The Australian and New Zealand governments have announced a plan to introduce a single patent application process by early 2013 and a single patent examination by June 2014.

Australian minister for innovation senator Kim Carr and the New Zealand commerce minister, Simon Power claim the move is aimed at improving the process for filing a patent by removing duplication, driving efficiencies and reducing costs. “It is the government’s role to encourage innovation, not hinder it with unnecessary administration processes,” senator Carr said. “By moving to align the application processes we will remove duplication and reduce costs. We believe the single pathway to patent protection across Australia and New Zealand will in turn encourage inventors and businesses.”

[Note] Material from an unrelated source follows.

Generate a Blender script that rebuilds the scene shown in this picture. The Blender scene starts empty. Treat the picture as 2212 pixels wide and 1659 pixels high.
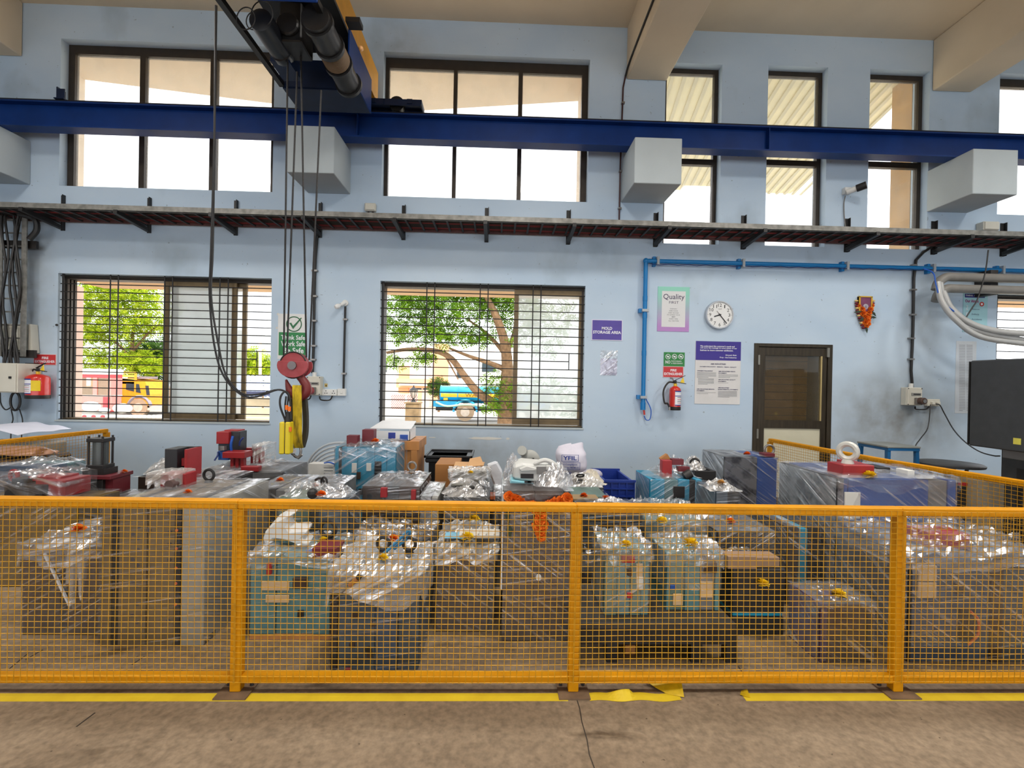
import bpy, math, random
from mathutils import Vector, Matrix

# ------------------------------------------------------------------ camera
FOC = 1020.0                       # focal length in pixels of the 2212 x 1659 frame
YAW, PITCH, ROLL = 0.02909, -0.00391, 0.01897
EYE = Vector((0.0, 0.0, 1.5))
C = bpy.context.scene.collection
scn = bpy.context.scene

def cam_axes():
    f = Vector((math.sin(YAW), math.cos(YAW), 0)); r = Vector((math.cos(YAW), -math.sin(YAW), 0)); u = Vector((0, 0, 1))
    f2 = f * math.cos(PITCH) + u * math.sin(PITCH); u2 = u * math.cos(PITCH) - f * math.sin(PITCH)
    return f2, r * math.cos(ROLL) + u2 * math.sin(ROLL), u2 * math.cos(ROLL) - r * math.sin(ROLL)
CF, CR, CU = cam_axes()
cd = bpy.data.cameras.new('camera'); cam = bpy.data.objects.new('camera', cd); C.objects.link(cam)
cd.sensor_width = 36.0; cd.lens = 36.0 * FOC / 2212.0; cd.clip_start = 0.05; cd.clip_end = 400
cam.matrix_world = Matrix(((CR.x, CU.x, -CF.x, EYE.x), (CR.y, CU.y, -CF.y, EYE.y), (CR.z, CU.z, -CF.z, EYE.z), (0, 0, 0, 1)))
scn.camera = cam

# ------------------------------------------------------------------ world, sun, lamps, exposure
w = bpy.data.worlds.new('overcast_sky'); scn.world = w; w.use_nodes = True
bg = w.node_tree.nodes['Background']; bg.inputs[0].default_value = (0.93, 0.96, 1.0, 1); bg.inputs[1].default_value = 3.2
def lamp(kind, name, loc, energy, col, size=None, rot=(0, 0, 0)):
    l = bpy.data.lights.new(name, kind); l.energy = energy; l.color = col
    o = bpy.data.objects.new(name, l); o.location = loc; o.rotation_euler = rot; C.objects.link(o)
    if kind == 'AREA':
        l.shape = 'RECTANGLE'; l.size, l.size_y = size
    return o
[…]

However patent attorney and partner at Davies Collison Cave Michael Caine disagrees. He claims that there will be little savings to be had by inventors in the two markets since the laws of the two countries will remain different, and each application will need to be prosecuted separately.  “There will be an advantage at the filing stage since only one application will be necessary, but I would expect the [dual] filing fee to be larger than the fee for filing a single application,” said Caine.  “Many Australian firms, and I expect NZ firms as well, already offer reduced rates already when an applicant files an application in both jurisdictions,” he added. 

The ministers claimed savings in professional costs associated with registering a patent could be as high as A$5,000 per invention but Caine is not convinced. “I think the savings have been overestimated substantially,” he said, “particularly since the laws of the two countries will remain different and since each application will need to be prosecuted separately.”